Saint-Louis’ family friend Sandra McCalla, 65, said the workshop stirred childhood memories.

She made her first fanal at the workshop despite having spent the first 14 and a half years of her life in Haiti. Having been raised between Port-au-Prince and Gonaïve, creating the fanals wasn’t as common in the city. But she does remember them being sold during her youth. She said she remembers it being a tangible symbol of Christianity.

On reconnecting with the tradition in the U.S., McCalla said it offered bittersweet comfort.

“For us who are older, it’s a sweet nostalgia,” she said. “It reminds us of the good times.”

McCalla attended the workshop with her daughter, Christine Miguel, who has never visited Haiti, and her newborn granddaughter.
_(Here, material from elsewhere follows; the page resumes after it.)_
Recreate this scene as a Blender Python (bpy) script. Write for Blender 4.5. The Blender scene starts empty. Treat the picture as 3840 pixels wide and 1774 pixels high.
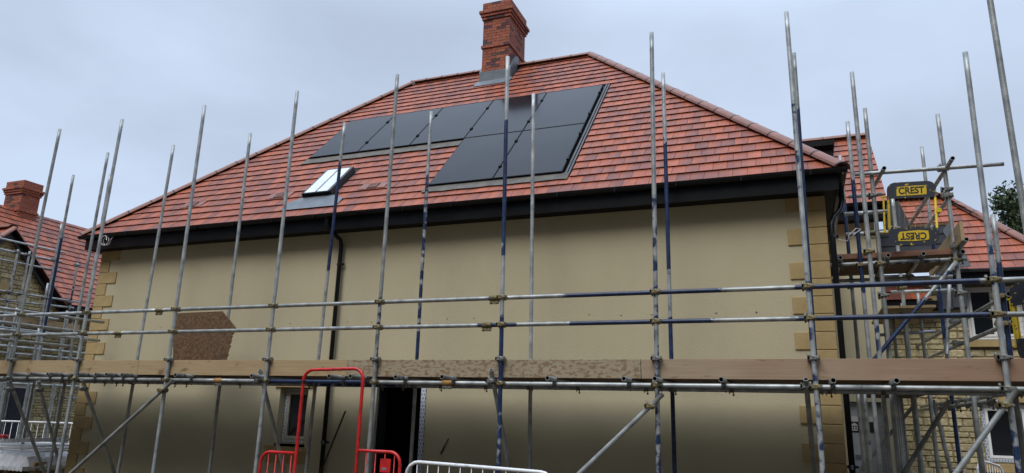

Miguel said events like this help her maintain cultural ties she never experienced firsthand.

“Without touching base and making connections that are huge cultural memories of my mother and grandmother, I will slowly lose the parts of me that I so want to retain,” Miguel said.

“As generations pass, I want to have as much in my toolkit as I can share with [my daughter] even if I didn’t experience it myself.”

Saint-Louis was able to bring together a number of people to be introduced to or reminisce about this tradition. “It was created as a joyous holiday memento, so it has this beautiful glow,” she said.

Her research uncovered the layered significance of the craft, including how it mirrors Haitian architecture—particularly gingerbread houses—that has come under threat in recent years. Armed groups have increasingly used arson as a tactic to seize power, placing these historic structures at risk. For Saint-Louis, fanals offer a way to honor and preserve the legacy of these ornate wooden homes, built between the 1880s and 1920s, known for their intricate fretwork, vibrant colors, and blend of local and foreign design elements.

“It is a continuation of the architecture on the island as well as a way to bring folks together during the holiday season,” Saint-Louis said. 

“The structure itself is called fanal fe limye — to create light. It’s about this collective unison of people coming together in order to create this strong beacon of independence, of sovereignty, of hope.”